Fig. 2: Ab initio sufficient training avoids overfitting and yields prediction uncertainty distributions. | Nature Communications

Fig. 2: Ab initio sufficient training avoids overfitting and yields prediction uncertainty distributions.

From: Sufficient is better than optimal for training neural networks

Fig. 2

Ensembles of models sampled at finite temperature yield smooth decision boundaries (white lines in panel (a)) and average predictions (dark magenta curve in panel (b)) that are not skewed by noisy training data (star, triangle and square black markers in panel (a), and round black markers in panel (b)). Test data (star, triangle and square gray markers in panel a, and round gray markers in panel (b)) are overlayed to show how the ensemble predictions (decision boundaries and average curve in panels (a, b), respectively) generalize to unseen data.
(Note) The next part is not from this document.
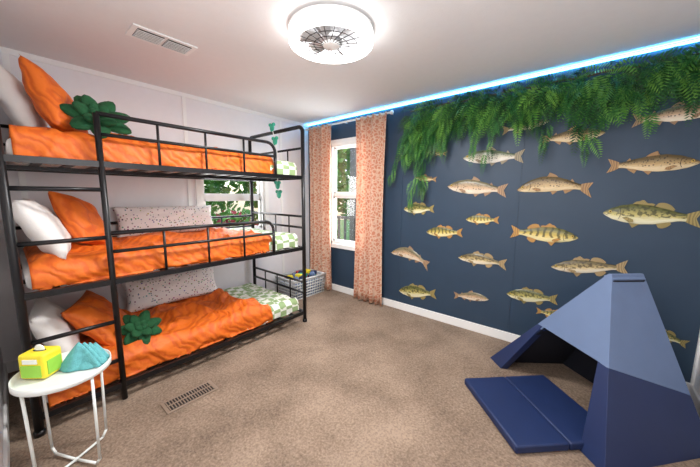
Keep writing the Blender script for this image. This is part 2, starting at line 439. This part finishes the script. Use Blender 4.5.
# ---------------- ceiling fan light
M_ring=emis('led_ring_white',(1,.99,.98),6)
M_dome=glassmat(); M_dome.name='clear_dome'
cx,cy=-1.37,1.43
def ringmesh(b,r0,r1,z0,z1,m,seg=64):
    prof=[(r0,z0),(r1,z0),(r1,z1),(r0,z1)]
    def fn(u,v):
        a=u*2*math.pi; k=int(round(v*4))%4; return (cx+prof[k][0]*math.cos(a),cy+prof[k][0]*math.sin(a),prof[k][1])
    b.grid(fn,seg,4,m=m,smooth=False)
b=B('body',[M_trim,M_ring,M_chrome,M_dark,M_ventgrey])
b.cyl((cx,cy,H-.03),(cx,cy,H),.15,seg=48)
ringmesh(b,.216,.264,H-.095,H-.03,1)
ringmesh(b,.175,.266,H-.032,H-.014,0)
b.cyl((cx,cy,H-.034),(cx,cy,H-.03),.216,seg=48,m=4)
b.cyl((cx,cy,H-.09),(cx,cy,H-.03),.065,.09,seg=32,m=2)
b.cyl((cx,cy,H-.105),(cx,cy,H-.09),.05,.06,seg=32,m=0)
for k in range(20):
    a=k/20*6.283; b.cyl((cx+.05*math.cos(a),cy+.05*math.sin(a),H-.10),(cx+.218*math.cos(a+.25),cy+.218*math.sin(a+.25),H-.09),.0022,seg=6,m=3)
for rr in (.11,.165):
    pts=[(cx+rr*math.cos(k/32*6.2832),cy+rr*math.sin(k/32*6.2832),H-.097) for k in range(33)]; b.path(pts,.0022,m=3,seg=6)
fb=b.done()
b=B('blades',[M_chrome])
for k in range(6):
    a=k/6*6.283
    def fn(u,v,a=a):
        rr=.06+.145*u; w=.03+.03*u; aa=a+(v-.5)*2*w/rr*.9; return (cx+rr*math.cos(aa),cy+rr*math.sin(aa),H-.065+(v-.5)*.03)
    b.grid(fn,6,4)
bl=b.done(solid=.002)
group('ceiling_fan_light',[fb,bl],(cx,cy,H))

# ---------------- vents
b=B('ceiling_vent',[M_trim,M_dark,M_ventgrey]); vx,vy=-2.36,.80
b.bb((vx-.09,vy-.19,H-.010),(vx+.09,vy+.19,H-.001))
for s in (-1,1):
    b.bb((vx-.066,vy+s*.085-.075,H-.012),(vx+.066,vy+s*.085+.075,H-.0095),m=1)
    for k in range(6):
        x=vx-.055+k*.022; b.box((x,vy+s*.085,H-.0155),(.003,.15,.012),Matrix.Rotation(-.6,4,'Y'),m=0)
b.done()
b=B('floor_vent',[M_ventmetal,M_dark]); vx,vy=-2.02,.70
b.bb((vx-.07,vy-.165,.0),(vx+.07,vy+.165,.008)); b.bb((vx-.052,vy-.145,.008),(vx+.052,vy+.145,.0095),m=1)
for k in range(17):
    y=vy-.14+k*.0175; b.bb((vx-.052,y-.003,.0095),(vx+.052,y+.003,.013))
b.bb((vx-.004,vy-.145,.0095),(vx+.004,vy+.145,.0135))
b.done()

# ---------------- play tent (hipped foam tent with a short ridge)
Lc=Vector((-.57,2.60,0)); Fc=Vector((.17,1.82,0)); Rc=Vector((.635,2.37,0)); Bc=Vector((-.08,2.985,0))
A1=Vector((.125,2.34,.955)); A2=Vector((.27,2.485,.955))
th=.05
b=B('panels',[M_navy,M_slate,M_inshade])
def face(P,Q,ap,aq,opening,kp=.52,kq=.52):
    n=(Q-P).cross(ap-P).normalized(); 
    cen=(Lc+Fc+Rc+Bc)/4
    if n.dot(P-cen)<0: n=-n
    off=-n*th; o2=-n*.006
    a=ap+(P-ap)*.02; a2=aq+(Q-aq)*.02
    p1=P+(ap-P)*(1-kp); q1=Q+(aq-Q)*(1-kq)
    def pan(pts,m):
        b.prism(pts,off,m=m)
        c=sum(pts,Vector((0,0,0)))/len(pts)
        b.prism([c+(p-c)*.97+off*1.01+Vector((0,0,.002)) for p in pts],o2,m=2)  # thin dark sheet behind each panel, paints the interior shade
    pan([a,p1,q1,a2],1)
    if opening:
        s0,s1=.15,.86
        pan([p1,P,P+(Q-P)*s0,p1+(q1-p1)*.08],0)
        pan([q1,Q,P+(Q-P)*s1,p1+(q1-p1)*.88],0)
    else: pan([p1,P,Q,q1],0)
face(Lc,Fc,A1,A1,True); face(Fc,Rc,A1,A2,False,.52,.70); face(Rc,Bc,A2,A2,False,.70,.52); face(Bc,Lc,A2,A1,False)
pan=b.done(bevel=.006)
b=B('floor_mat',[M_navy])
u=(Vector((-.185,1.65,0))-Vector((-.60,2.07,0))).normalized(); ang=math.atan2(u.y,u.x)
v=Vector((-u.y,u.x,0)); c0=Vector((-.227,2.05,.028))+v*.06; rot=Matrix.Rotation(ang,4,'Z')
b.box(c0-v*.159,(.60,.314,.05),rot,bev=.012); b.box(c0+v*.157,(.60,.314,.05),rot,bev=.012)
mt_=b.done()
group('foam_play_tent',[pan,mt_],(.04,2.4,0))

# ---------------- side table
tx,ty=-1.955,.11; th_=.505
b=B('side_table',[M_tablewhite])
R=.178
prof=[(0,th_),(R-.012,th_),(R-.004,th_+.004),(R,th_+.03),(R+.004,th_+.03),(R+.004,th_),(R-.01,th_-.008),(0,th_-.008)]
def fn(u,v):
    a=u*2*math.pi; q=prof[int(round(v*7))]; return (tx+q[0]*math.cos(a),ty+q[0]*math.sin(a),q[1])
b.grid(fn,56,7)
for k in range(4):
    a=k/4*6.283+.5
    top=Vector((tx+(R-.01)*math.cos(a),ty+(R-.01)*math.sin(a),th_-.002)); bot=Vector((tx+(R-.02)*math.cos(a),ty+(R-.02)*math.sin(a),.02))
    b.path([top,bot+Vector((0,0,.03)),bot+(Vector((tx,ty,.008))-bot)*.15,Vector((tx,ty,.012))],.0065,seg=10)
b.sph((tx,ty,.012),.011)
b.done(weld=True)
b=B('tissue_box',[M_yellow,M_lime,M_tablewhite,M_dark])
rz=Matrix.Rotation(.75,4,'Z'); r3=rz.to_3x3(); o=Vector((tx-.05,ty-.072,th_+.004))
b.box(o+Vector((0,0,.065)),(.12,.10,.125),rz,m=0,bev=.014)
b.box(o+r3@Vector((0,-.051,.045)),(.09,.006,.06),rz,m=1,bev=.002)
b.box(o+r3@Vector((0,-.052,.095)),(.065,.006,.022),rz,m=2,bev=.002)
b.box(o+r3@Vector((.061,0,.055)),(.006,.07,.07),rz,m=1,bev=.002)
b.sph(o+Vector((0,0,.127)),.03,(1,.45,.12),rot=rz,m=3)
b.sph(o+Vector((0,0,.134)),.026,(.9,.3,.9),rot=rz,m=2)
b.done()
b=B('folded_knit_cloth',[M_teal])
o=Vector((tx+.0,ty+.07,th_+.003)); rz=Matrix.Rotation(1.0,3,'Z')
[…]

The background in panel a is shaded using a weighted average of the ensemble votes for each class at each point in the feature space, showing regions of confident ensemble prediction (regions of bright purple, teal, or orange in panel (a)) vs. uncertain prediction (intermediate colored regions in panel (a)). Analogously, panel b shows the density of predicted curves (transparent magenta curves in panel b) around the ensemble average (dark magenta curve in panel (b)). For classification problems, panels c and d show the ensemble’s decision-making confidence at different points in the data feature space via the proportion of ensemble votes for each class (c.f. panels (c, d) correspond to pink markers labeled (c, d) on panel (a)). For regression problems, we can compare the distributions of sampled predictions with the ensemble average at different input values (c.f. pink solution distribution and dark magenta point on panels (e, f), sampled at two different inputs indicated in panel (b)) and assess how the data noise distribution affects predictions throughout the feature space. Ab initio sufficient training produces correspondingly sufficiently descriptive predictions alongside insight into the ensemble prediction process that is inaccessible with a singular, optimized model.